NO, I didnt have a safe trip to Oz, I nearly died!!
1:First of all I had to fly to Brisbane in a 737 squished up next to a pair of overeaters who wanted to eat my cheese. MY cheese!! ...oh umm yea fine, have my cheese you greedy jerks, because then I get to enjoy the unadulterated delisciousness of 3 dry crackers all on their own!! oh ..hang on a second ....NO!! what you can have is the empty plastic wrapping you greedy fat-jokes, eat it and choke.
2:Second of all I had a three hour wait at the boringest airport in the southern hemisphere, which was delayed a further hour making it a FOUR hour wait at the boringest airport in the southern hemisphere
3:Thirdly of all, by the time I finally got on the plane, I was looking forward to falling asleep, just falling asleep, but NO!! Chaterbox McCorkindale wanted to know everything about everything.
"GET FUCKED" I politely shouted, "I should like to get some sleep now!", but NO!!. No sleep for me, I was over-tired and just couldnt settle-in. So I spent the whole 5 hour flight NOT sleeping, couldnt get comfortable, leg was all nervy and twitchy, and I was just plain fucked off.
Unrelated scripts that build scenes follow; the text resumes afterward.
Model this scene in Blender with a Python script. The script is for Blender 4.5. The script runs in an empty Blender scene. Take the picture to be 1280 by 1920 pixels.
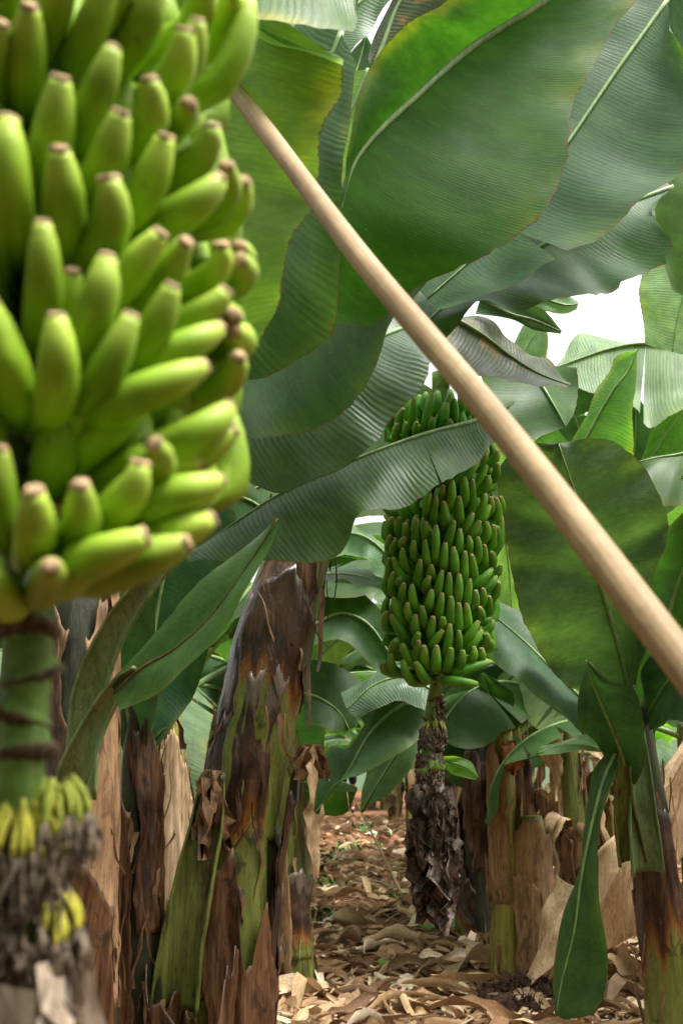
import bpy, math, random
import numpy as np
from mathutils import Vector, noise
random.seed(7)
R = math.radians
S = bpy.context.scene
COL = S.collection

# ------------------------------------------------------------------ camera
HC, PITCH, FPX = 1.45, R(12.1), 2000.0
cd = bpy.data.cameras.new("camera"); cam = bpy.data.objects.new("camera", cd); COL.objects.link(cam)
cam.location = (0, 0, HC); cam.rotation_euler = (R(90) + PITCH, 0, 0)
cd.sensor_fit = 'VERTICAL'; cd.sensor_height = 36; cd.lens = 36 * FPX / 1920
cd.clip_start = 0.05; cd.clip_end = 2000
cd.dof.use_dof = True; cd.dof.focus_distance = 4.0; cd.dof.aperture_fstop = 4.8
S.camera = cam
# ------------------------------------------------------------------ world, sun, exposure
SUN_EL, SUN_AZ = R(68), R(110)        # azimuth measured from +Y towards +X
w = bpy.data.worlds.new("World"); S.world = w; w.use_nodes = True
wn = w.node_tree; bg = wn.nodes['Background']
sky = wn.nodes.new('ShaderNodeTexSky'); sky.sky_type = 'NISHITA'; sky.sun_disc = False
sky.sun_elevation = SUN_EL; sky.sun_rotation = SUN_AZ; sky.air_density = 1.0; sky.dust_density = 6.0; sky.ozone_density = 1.0
hs = wn.nodes.new('ShaderNodeHueSaturation'); hs.inputs['Saturation'].default_value = 0.12; hs.inputs['Value'].default_value = 1.0
wn.links.new(sky.outputs[0], hs.inputs['Color']); wn.links.new(hs.outputs[0], bg.inputs[0])
bg.inputs[1].default_value = 0.15
sd = bpy.data.lights.new("sun", 'SUN'); sd.energy = 2.4; sd.angle = R(28); sd.color = (1, 0.96, 0.88)
so = bpy.data.objects.new("sun", sd); COL.objects.link(so)
sv = Vector((math.cos(SUN_EL) * math.sin(SUN_AZ), math.cos(SUN_EL) * math.cos(SUN_AZ), math.sin(SUN_EL)))
so.rotation_euler = sv.to_track_quat('Z', 'Y').to_euler(); so.location = (0, 0, 12)
S.view_settings.view_transform = 'Standard'; S.view_settings.look = 'None'
S.view_settings.exposure = 1.5; S.view_settings.gamma = 1.0
S.cycles.max_bounces = 8; S.cycles.transmission_bounces = 6; S.cycles.diffuse_bounces = 5
S.cycles.use_denoising = True

# ------------------------------------------------------------------ helpers
def P(px, py, Y):
    """point of the place seen at photo position px,py at ground distance Y"""
    a = (px - 640) / FPX; b = (960 - py) / FPX
    d = Vector((a, math.cos(PITCH) - b * math.sin(PITCH), math.sin(PITCH) + b * math.cos(PITCH)))
    return Vector((0, 0, HC)) + d * (Y / d.y)
def PP(l): return [P(*q[:3]) for q in l]
def wloc(o):
    v = Vector((0, 0, 0))
    while o is not None: v = v + o.location; o = o.parent
    return v
def mesh(name, vs, fs, mat, parent=None, uv=None, smooth=True, col=None, world=True):
    off = wloc(parent) if (parent is not None and world) else Vector((0, 0, 0))
    A = np.array([tuple(v) for v in vs], dtype=float).reshape(-1, 3) - np.array(tuple(off))
    me = bpy.data.meshes.new(name); me.from_pydata(A.tolist(), [], fs)
    if uv is not None:
        ul = me.uv_layers.new(name='UVMap')
        idx = np.zeros(len(me.loops), dtype=np.int32); me.loops.foreach_get('vertex_index', idx)
        ul.data.foreach_set('uv', np.array(uv, dtype=np.float32)[idx].ravel())
    if col is not None:
        ca = me.color_attributes.new('Col', 'FLOAT_COLOR', 'POINT')
        c4 = np.ones((len(A), 4), dtype=np.float32); c4[:, :3] = np.array(col)
        ca.data.foreach_set('color', c4.ravel())
    me.materials.append(mat)
    if smooth: me.polygons.foreach_set('use_smooth', [True] * len(me.polygons))
    me.update()
    o = bpy.data.objects.new(name, me); COL.objects.link(o)
    if parent is not None: o.parent = parent
    return o
def tag(o, label=None, cat=None, group=None, kind=None):
    if label: o['label'] = label
    if cat: o['category'] = cat
    if group: o['group'] = group
    if kind: o['kind'] = kind
    return o
def empty(name, loc, label, cat, group=None):
    o = bpy.data.objects.new(name, None); COL.objects.link(o); o.location = loc; o.empty_display_size = 0.2
    return tag(o, label, cat, group)
def cr(pts, n):
    """smooth resample (Catmull-Rom, chord length) -> n x 3 array"""
    p = np.array([tuple(q) for q in pts], dtype=float)
    if len(p) == 2:
        t = np.linspace(0, 1, n)[:, None]; return p[0] * (1 - t) + p[1] * t
    k = np.concatenate([[0], np.cumsum(np.maximum(np.linalg.norm(np.diff(p, axis=0), axis=1), 1e-6))])
    m = np.zeros_like(p)
    m[1:-1] = (p[2:] - p[:-2]) / (k[2:] - k[:-2])[:, None]
    m[0] = (p[1] - p[0]) / (k[1] - k[0]); m[-1] = (p[-1] - p[-2]) / (k[-1] - k[-2])
    t = np.linspace(0, k[-1], n); i = np.clip(np.searchsorted(k, t, side='right') - 1, 0, len(p) - 2)
    h = (k[i + 1] - k[i]); s = ((t - k[i]) / h)[:, None]; h = h[:, None]
    return (2*s**3 - 3*s**2 + 1) * p[i] + (s**3 - 2*s**2 + s) * h * m[i] + (-2*s**3 + 3*s**2) * p[i+1] + (s**3 - s**2) * h * m[i+1]
def at(arr, u):
    x = min(max(u, 0), 1) * (len(arr) - 1); i = min(int(x), len(arr) - 2); f = x - i
    return arr[i] * (1 - f) + arr[i + 1] * f
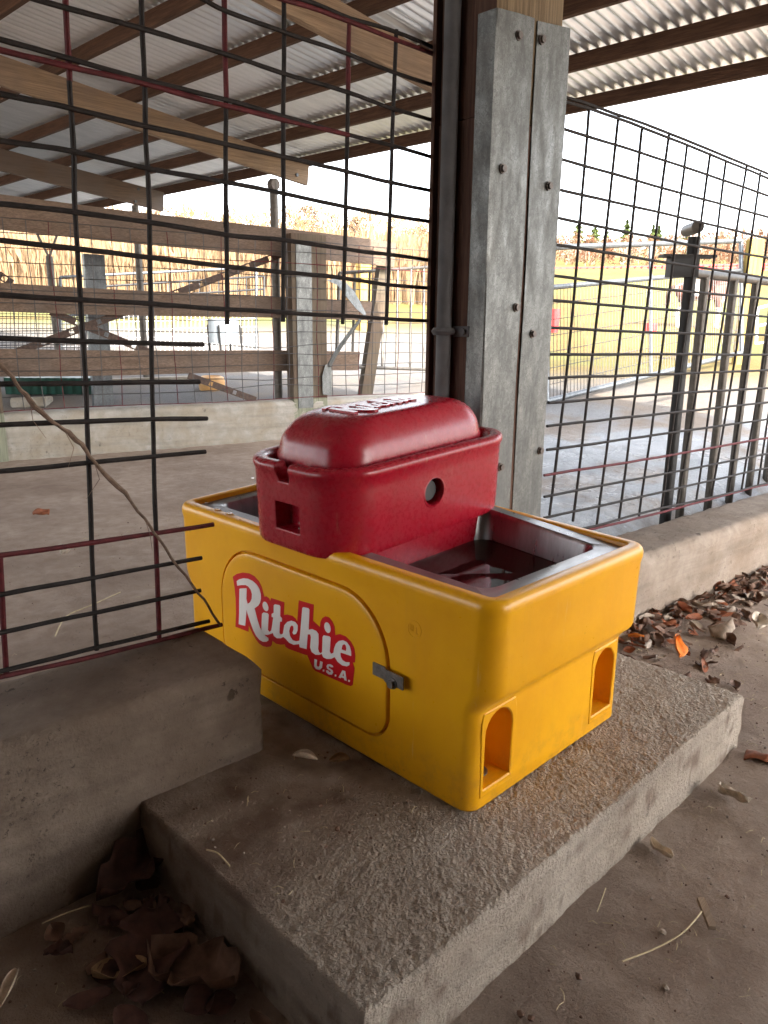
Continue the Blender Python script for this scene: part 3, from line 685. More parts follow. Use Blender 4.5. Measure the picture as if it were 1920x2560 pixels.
# ------------------------------------------------------------------ welded wire panels
def wirepath(pts, proj): return [proj(a, b) for a, b in pts]
def smoothpath(P, sub=4):
    out = []
    for i in range(len(P)-1):
        p0, p1, p2, p3 = P[max(i-1, 0)], P[i], P[i+1], P[min(i+2, len(P)-1)]
        for k in range(sub):
            t = k/sub; out.append(.5*((2*p1)+(p2-p0)*t+(2*p0-5*p1+4*p2-p3)*t*t+(3*p1-p0-3*p2+p3)*t**3))
    out.append(P[-1]); return out
LN = (0, 1, 0); LY = .985
z2 = lambda a, b: (a*.33755, b*.33755); z3 = lambda a, b: (520+a*.3496, b*.3496)
b1 = lambda a, b: (a*.33755, 520+b*.33755); b2_ = lambda a, b: (520+a*.3496, 520+b*.3496); g1 = lambda a, b: (a*.42194, 1200+b*.42194)
HW = [
 [(-90, -190), (200, -105), (470, -20), z3(130, 80), z3(535, 225), z3(1000, 385), z3(1320, 510), z3(1640, 622)],
 [(-90, -65), z2(280, 0), z2(1080, 215), z3(140, 390), z3(530, 520), z3(1000, 660), z3(1320, 775), z3(1640, 870)],
 [(-90, 68), z2(0, 290), z2(520, 430), z2(1080, 590), z3(200, 730), z3(540, 830), z3(1000, 960), z3(1320, 1040), z3(1640, 1136)],
 [(-90, 208), z2(0, 690), z2(540, 800), z2(1080, 930), z3(0, 995), z3(540, 1120), z3(1000, 1225), z3(1320, 1305), z3(1640, 1373)],
 [(-90, 332), z2(0, 1035), z2(540, 1120), z2(1090, 1245), z3(0, 1275), z3(540, 1385), z3(985, 1475), z3(1310, 1540), z3(1640, 1594)],
 [(-90, 495), b1(0, -38), b1(540, 25), b1(1100, 100), b2_(140, 190), b2_(540, 225), b2_(970, 290), b2_(1310, 335), b2_(1640, 376)],
 [(-90, 592), b1(0, 240), b1(590, 305), b1(1110, 365), b2_(0, 400), b2_(560, 460), b2_(970, 500), b2_(1300, 545), b2_(1640, 576)],
 [(-90, 733), b1(0, 640), b1(600, 680), b1(1120, 705), b2_(0, 715), b2_(550, 745), b2_(970, 770), b2_(1290, 795), b2_(1640, 806)],
 [(-90, 842), b1(0, 965), b1(600, 985), b1(1120, 1000), b1(1505, 1010)],
 [(-90, 962), b1(0, 1305), b1(650, 1295), b1(1480, 1285)],
 [(-90, 1065), b1(0, 1605), b1(640, 1580), b1(1535, 1553)],
 [(-90, 1183), b1(0, 1945), b1(650, 1885), b1(1522, 1803)],
 [(-90, 1508), g1(25, 675), g1(560, 575), g1(1193, 458)],
]
HR = [[(-90, 108), z2(0, 370), z2(500, 490), z2(1080, 620), z3(0, 722), z3(500, 845), z3(1000, 965)],
      [(-90, 1408), g1(0, 445), g1(540, 370), g1(1262, 262)],
      [(-90, 1708), g1(0, 1165), g1(580, 1040), g1(1315, 855)]]
HW += [[(-90, 1600), g1(35, 895), g1(560, 785), g1(1187, 654)], [(-90, 1695), g1(50, 1120), g1(580, 990), g1(1237, 833)]]
HT = [[z3(200, -110), z3(680, -2), z3(1010, 130), z3(1340, 225), z3(1640, 352)]]
HTR = [[z3(200, -90), z3(560, 0), z3(1000, 150), z3(1640, 398)]]
VW = [[z2(510, 600), z2(545, 1100), b1(555, 0), b1(580, 400), b1(615, 950), g1(525, 0), g1(570, 1005)],
      [(346, -60), z2(1045, 0), z2(1065, 600), z2(1090, 1300), b1(1100, 0), b1(1115, 600), b1(1140, 1896), g1(920, 320)],
      [z3(125, 700), z3(125, 1602), b2_(130, 0), b2_(138, 832)],
      [(710, -60), z3(540, 0), z3(537, 800), z3(540, 1602), b2_(535, 812)],
      [z3(1000, 660), z3(980, 1602), b2_(985, 0), b2_(962, 828)],
      [z3(1346, 213), z3(1325, 760), z3(1300, 1602), b2_(1272, 832)]]
VR = [[(160, -60), z2(485, 0), z2(510, 600)], [(560, -60), z3(115, 0), z3(125, 700)], [z3(1012, 132), z3(1000, 660)], [g1(920, 320), g1(941, 938)], [g1(-2, 440), g1(15, 780), g1(36, 1158)]]
panel = thing('wire_panel', 'near bent welded wire panel with cut wire ends, left of the post', 'wire panel', (0, LY, .33))
def wires(name, lists, yoff, r, mat, parent, n0, ang=.0):
    for w in lists:
        bm = B(); P = [hit(a, b, (n0[0], n0[1]+yoff, 0), n0[2]) for a, b in w]
        sp = smoothpath(P, 5); k0 = random.random()*50
        sp = [q+Vector((.0026*fbm(q.x, q.z, k0, 3, 4), .003*fbm(q.x, q.z, k0+9, 3, 4), .0026*fbm(q.x, q.z, k0+5, 3, 4))) for q in sp]
        add_tube(bm, sp, [r*(1+.10*fbm(q.x, q.z, k0, 2, 25)) for q in sp], 8); obj(name, bm, mat, parent)
nL = (0, LY, (0, 1, 0))
wires('cross_wire', HW+HT, -.007, .0070, M['wire'], panel, nL); wires('red_cross_wire', HR+HTR, -.007, .0076, M['wire_red'], panel, nL)
wires('upright_wire', VW, .007, .0073, M['wire'], panel, nL); wires('red_upright_wire', VR, .007, .0079, M['wire_red'], panel, nL)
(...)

Oh yea and on top of that the movie was Rocky Balboa ...and yes, it is just as stink as every other Rocky movie
But now Im here, its ok. Iv stayed up drinking through the entire night twice. Had long drunken conversations with small groups of people. Almost started a riot when I somehow got through to the final round of the pool competition. Some members of the crowd jeered at me while I screwed with the other guys psychological game
..I thought some of the things I said about his sisters vagina were very flattering, so Im not sure what the all the fuss was about.
Ate meat on Easter friday, much to the chagrin of the large drunken Irish Catholic contingent
..ended up telling them that Catholisism was rubbish, Its purpose is to seperate man from God in order to maintain a chokehold of power over its believers, its followers are stupid enough to believe that the church owns their lives, its not even real Christianity, it markets fear and powerlessness to the fearful and powerless and i didnt know what the fuss has been about in Ireland for all these years. Got punched in the lip. We all made friends later.
Anyway Im in Manjimup again now, had a blazing first 4 days with Benjamin5 and Jay. No ordinary bender, we bent it like Beckham. When we finally came to, we had to be re-introduced to everybody we had met over the previous 4 days. Everything was ok in the end. Must have hard-core belly laughed for around 69hours during that time.
Off to the forest again on Sunday, 6 months in our own house in Mt Barker, sweet.